I’m currently exceptionally excited about something that might not even happen. I started this week a normal amount of excited, but then serendipity raised its head and a team appeared.

So I’m writing this month’s editorial between edits to articles, and reflecting on what we didn’t focus on in the original articles. How well the artists, curators, venues, participants, and in some cases funders, have worked together.

The next page is Dead Pigeon Gallery (a collaboration in itself between Jayne Lawless, Josie Jenkins and Catherine Dalton) who have worked with a team of photographers collaborating on education and their own recovery, who are in a gallery that came about because they bumped into Pete and Helen who owned an incredible building. Yes there are simple roles for each, but it’s more than facilitators+artists+building=success.


It’s a similar story at Convenience Gallery for Jon Edgley’s solo show (cover story). It’s Jon’s name on the posters, but the effort of Andrew Shaw & Ryan Gauge to activate ideas and set them into a year long programme sets the tone.

For both of the above, the collaboration seems natural. Basically, reliant on actually getting on, and caring about each other as individuals.
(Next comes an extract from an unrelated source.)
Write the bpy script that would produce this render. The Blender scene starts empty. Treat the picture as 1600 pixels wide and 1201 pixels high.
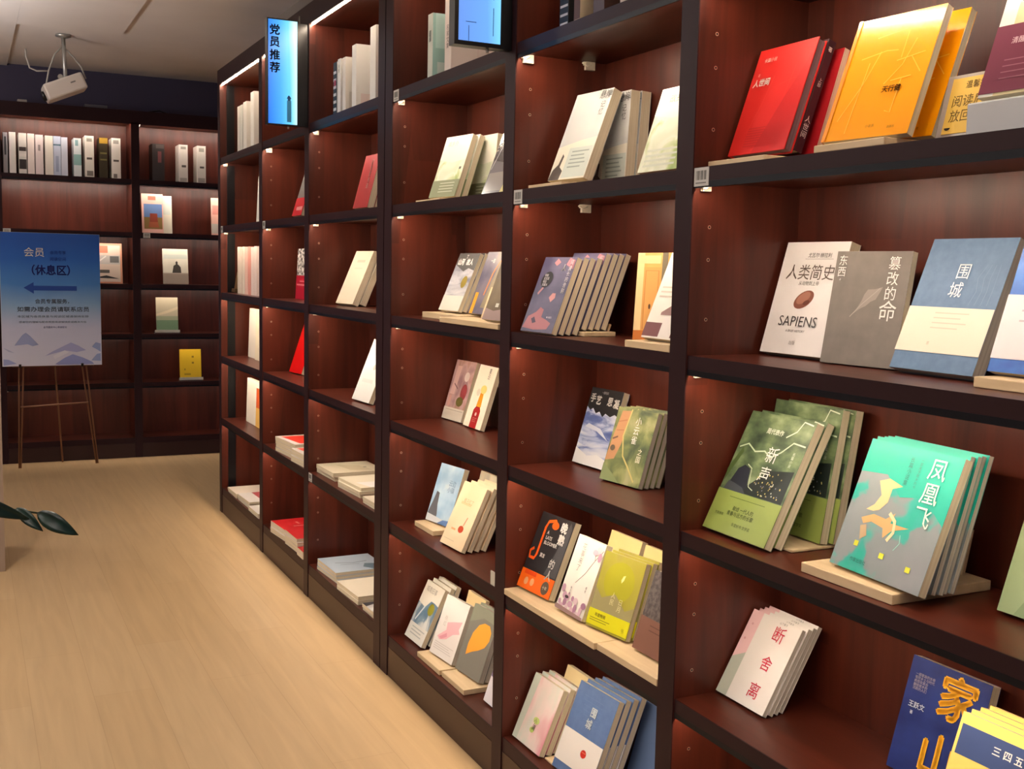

For others, those collaborations can be more subtle – in some cases, so subtle the collaborators never actually meet – as is the case with Very Public Art, where the collaboration is between the artworks rather than the artists. The playfully guided tour of Liverpool city centre is made up of independently produced works, which have accidental relationships with each other (and have, individually, been the products of collaboration).

My point, if I have one, is that it can take time to find the right way of working together.